Acoustic Mechanisms of Voice Quality Contrast: A Case Study of the Modal-Pressed Vowels in Jingpho
Objective:
The use of distinct phonation types to create lexical meaning is a remarkable capability of the human voice. In the Jingpho language, this is exemplified by a vital contrast between modal and pressed vowels. However, a comprehensive, evidence-based understanding of its production mechanism is limited. Previous acoustic research is dated and lacks direct measures of glottal function. This study, therefore, aims to provide a detailed acoustic analysis of the modal/pressed vowel contrast in modern Jingpho, thus contributing to the broader scientific understanding of how controlled phonation types are produced.
Design:
Speech and electroglottography (EGG) data were collected from a 35-year-old male native Jingpho speaker. The corpus consisted of 460 monosyllabic words, covering all five pairs of modal and pressed vowels in Jingpho. Acoustic parameters, including Open Quotient (OQ), corrected H1-H2 (H1*-H2*), fundamental frequency (F0), and formants (F1, F2), were extracted and analyzed. Paired t-tests and Wilcoxon signed-rank tests were used to assess the statistical significance of the differences between modal and pressed vowels.
Results:
The results indicated that: (1) Modal vowels had a significantly higher OQ than their pressed counterparts (p<0.001), suggesting greater glottal constriction in pressed vowels. (2) H1*-H2* was generally higher for modal vowels, though the significance of this difference varied depending on the vowel and its temporal position within the syllable. (3) The relationship between F0 and the vowel contrast was tone-dependent: on the low-level tone (33), modal vowels had a higher F0, whereas on the low-falling tone (31), pressed vowels had a higher F0. (4) Formant analysis revealed that pressed vowels were generally produced with a more retracted tongue position (lower F2) compared to modal vowels.
Conclusions:
Compared to previous research, this study introduced OQ as a new parameter, providing a more direct measure of glottal states. our findings on spectral tilt (H1*-H2*) were consistent with Kong (2001), despite using a different calculation method.
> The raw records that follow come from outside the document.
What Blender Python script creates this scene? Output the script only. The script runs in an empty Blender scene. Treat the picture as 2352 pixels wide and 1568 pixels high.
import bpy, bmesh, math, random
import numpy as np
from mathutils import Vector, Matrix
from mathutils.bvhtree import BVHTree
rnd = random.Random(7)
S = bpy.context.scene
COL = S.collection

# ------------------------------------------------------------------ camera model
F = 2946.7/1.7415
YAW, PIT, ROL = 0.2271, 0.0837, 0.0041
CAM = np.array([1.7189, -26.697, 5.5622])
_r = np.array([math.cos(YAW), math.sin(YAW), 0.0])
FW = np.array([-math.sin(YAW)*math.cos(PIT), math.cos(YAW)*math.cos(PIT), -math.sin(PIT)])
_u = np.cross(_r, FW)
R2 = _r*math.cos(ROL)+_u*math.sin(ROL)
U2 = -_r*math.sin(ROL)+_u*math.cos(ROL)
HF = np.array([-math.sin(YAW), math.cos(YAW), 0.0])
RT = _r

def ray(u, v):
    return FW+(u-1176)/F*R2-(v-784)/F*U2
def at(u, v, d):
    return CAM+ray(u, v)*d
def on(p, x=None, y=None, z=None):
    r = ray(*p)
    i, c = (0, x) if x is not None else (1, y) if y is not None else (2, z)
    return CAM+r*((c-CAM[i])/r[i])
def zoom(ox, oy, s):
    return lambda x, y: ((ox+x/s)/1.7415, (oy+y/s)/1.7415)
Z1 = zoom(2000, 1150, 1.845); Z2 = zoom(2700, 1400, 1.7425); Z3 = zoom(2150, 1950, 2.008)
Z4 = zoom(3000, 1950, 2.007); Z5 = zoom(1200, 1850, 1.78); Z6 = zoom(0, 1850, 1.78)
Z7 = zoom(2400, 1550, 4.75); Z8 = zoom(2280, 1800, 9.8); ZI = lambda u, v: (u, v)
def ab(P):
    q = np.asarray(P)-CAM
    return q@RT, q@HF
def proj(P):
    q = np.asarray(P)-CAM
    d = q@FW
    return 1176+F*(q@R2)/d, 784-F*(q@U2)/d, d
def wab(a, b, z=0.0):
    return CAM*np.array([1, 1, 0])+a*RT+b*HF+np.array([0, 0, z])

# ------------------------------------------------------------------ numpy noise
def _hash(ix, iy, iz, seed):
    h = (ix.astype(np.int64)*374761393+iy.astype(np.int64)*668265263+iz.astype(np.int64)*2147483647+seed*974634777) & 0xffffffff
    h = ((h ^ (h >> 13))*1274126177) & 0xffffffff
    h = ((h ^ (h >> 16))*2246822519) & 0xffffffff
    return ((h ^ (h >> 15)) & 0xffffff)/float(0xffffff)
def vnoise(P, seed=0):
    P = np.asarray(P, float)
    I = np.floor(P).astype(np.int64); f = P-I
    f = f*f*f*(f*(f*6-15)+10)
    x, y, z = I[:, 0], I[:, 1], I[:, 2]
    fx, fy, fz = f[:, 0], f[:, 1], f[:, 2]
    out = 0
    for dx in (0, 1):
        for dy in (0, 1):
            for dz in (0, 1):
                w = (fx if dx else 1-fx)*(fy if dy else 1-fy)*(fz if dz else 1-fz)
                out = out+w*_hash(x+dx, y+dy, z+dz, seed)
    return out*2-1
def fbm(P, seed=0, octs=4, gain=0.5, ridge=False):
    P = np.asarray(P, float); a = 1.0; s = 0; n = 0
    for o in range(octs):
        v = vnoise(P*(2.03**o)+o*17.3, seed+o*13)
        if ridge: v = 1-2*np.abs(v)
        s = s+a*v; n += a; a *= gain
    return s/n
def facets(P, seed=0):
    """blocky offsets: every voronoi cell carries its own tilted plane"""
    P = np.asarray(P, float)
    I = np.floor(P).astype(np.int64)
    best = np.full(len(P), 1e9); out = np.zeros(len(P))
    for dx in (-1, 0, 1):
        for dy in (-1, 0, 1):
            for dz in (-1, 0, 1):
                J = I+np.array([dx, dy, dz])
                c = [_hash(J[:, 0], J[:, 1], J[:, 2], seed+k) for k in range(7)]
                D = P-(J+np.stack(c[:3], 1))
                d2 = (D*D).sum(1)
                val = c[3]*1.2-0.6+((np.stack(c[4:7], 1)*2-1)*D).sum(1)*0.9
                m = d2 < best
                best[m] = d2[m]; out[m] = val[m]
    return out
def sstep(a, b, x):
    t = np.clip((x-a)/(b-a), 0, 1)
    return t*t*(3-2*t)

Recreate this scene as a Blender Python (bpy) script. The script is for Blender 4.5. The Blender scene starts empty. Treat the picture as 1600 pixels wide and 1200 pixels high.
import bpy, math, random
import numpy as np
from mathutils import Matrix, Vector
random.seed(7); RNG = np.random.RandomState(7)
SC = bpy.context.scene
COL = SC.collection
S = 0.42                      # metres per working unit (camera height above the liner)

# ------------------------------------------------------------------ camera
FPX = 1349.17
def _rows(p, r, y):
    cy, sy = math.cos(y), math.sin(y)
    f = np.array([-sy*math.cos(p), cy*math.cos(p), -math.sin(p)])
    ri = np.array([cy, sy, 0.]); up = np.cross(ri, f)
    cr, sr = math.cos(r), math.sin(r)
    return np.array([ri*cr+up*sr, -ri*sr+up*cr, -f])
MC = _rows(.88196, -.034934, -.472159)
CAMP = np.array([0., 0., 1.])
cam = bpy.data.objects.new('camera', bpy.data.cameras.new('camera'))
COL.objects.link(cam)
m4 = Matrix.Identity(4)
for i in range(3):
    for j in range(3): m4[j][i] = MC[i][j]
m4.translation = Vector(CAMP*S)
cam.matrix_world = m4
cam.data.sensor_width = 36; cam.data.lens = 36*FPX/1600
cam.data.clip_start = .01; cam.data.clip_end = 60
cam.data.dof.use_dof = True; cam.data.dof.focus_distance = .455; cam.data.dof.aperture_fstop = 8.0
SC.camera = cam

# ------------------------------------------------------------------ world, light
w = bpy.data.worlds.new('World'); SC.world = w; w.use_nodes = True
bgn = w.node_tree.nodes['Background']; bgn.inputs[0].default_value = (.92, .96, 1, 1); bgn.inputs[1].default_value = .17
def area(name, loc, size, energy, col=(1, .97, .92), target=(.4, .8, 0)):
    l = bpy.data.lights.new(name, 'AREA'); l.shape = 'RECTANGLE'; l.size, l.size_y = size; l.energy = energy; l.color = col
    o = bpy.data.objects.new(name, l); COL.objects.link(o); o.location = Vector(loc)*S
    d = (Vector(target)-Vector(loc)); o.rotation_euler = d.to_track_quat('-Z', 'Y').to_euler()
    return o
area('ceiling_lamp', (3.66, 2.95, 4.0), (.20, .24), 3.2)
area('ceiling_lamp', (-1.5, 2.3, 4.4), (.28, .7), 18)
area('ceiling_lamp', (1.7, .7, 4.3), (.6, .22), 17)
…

However, our conclusion on F0 differs with Kong (2001): we found that the relative F0 between modal and pressed vowels showed opposite patterns, in that pressed vowels had lower F0 on low-level tones but higher F0 on low-falling tones. This suggests that although statistically significant, F0 may not be a primary cue for the modal/pressed contrast in Jingpho. Also, tongue retraction was identified as a consistent pattern for pressed vowels.
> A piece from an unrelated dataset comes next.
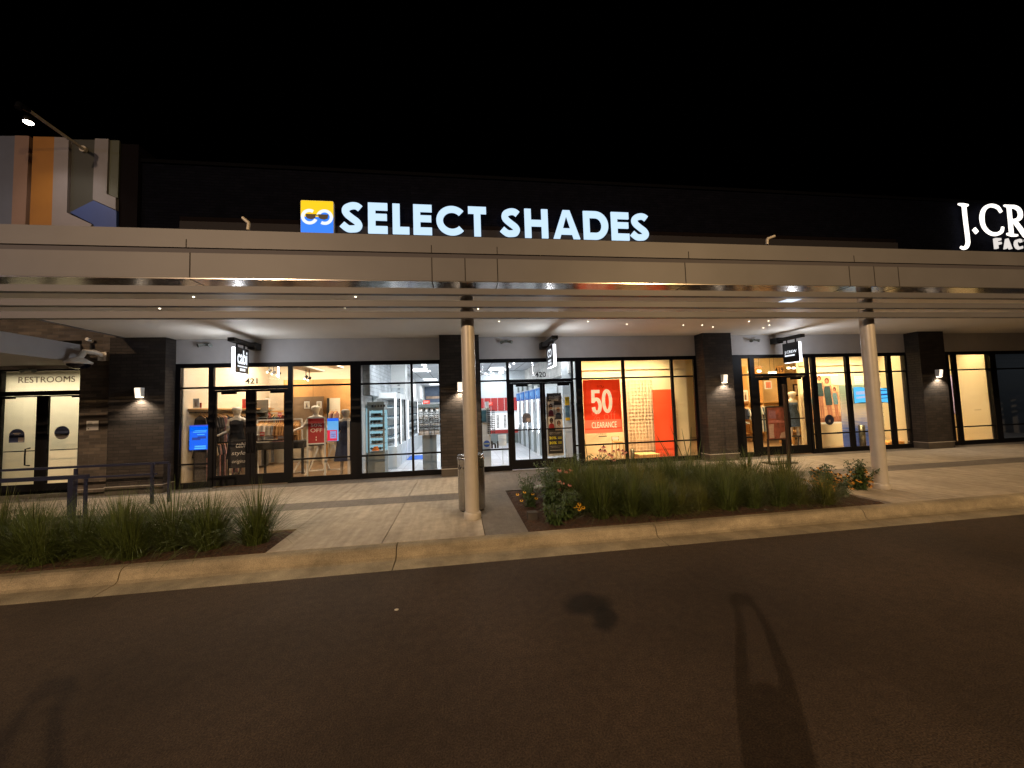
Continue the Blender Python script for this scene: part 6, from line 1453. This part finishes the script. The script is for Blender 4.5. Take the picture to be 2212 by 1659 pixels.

In summary, from a speech production perspective, the Jingpho modal/pressed vowel contrast is fundamentally a phonation-type distinction. The parameters of OQ and H1*-H2* collectively reveal the differences in glottal characteristics, while formant analysis demonstrates that this phonatory opposition is consistently accompanied by an articulatory difference in tongue position.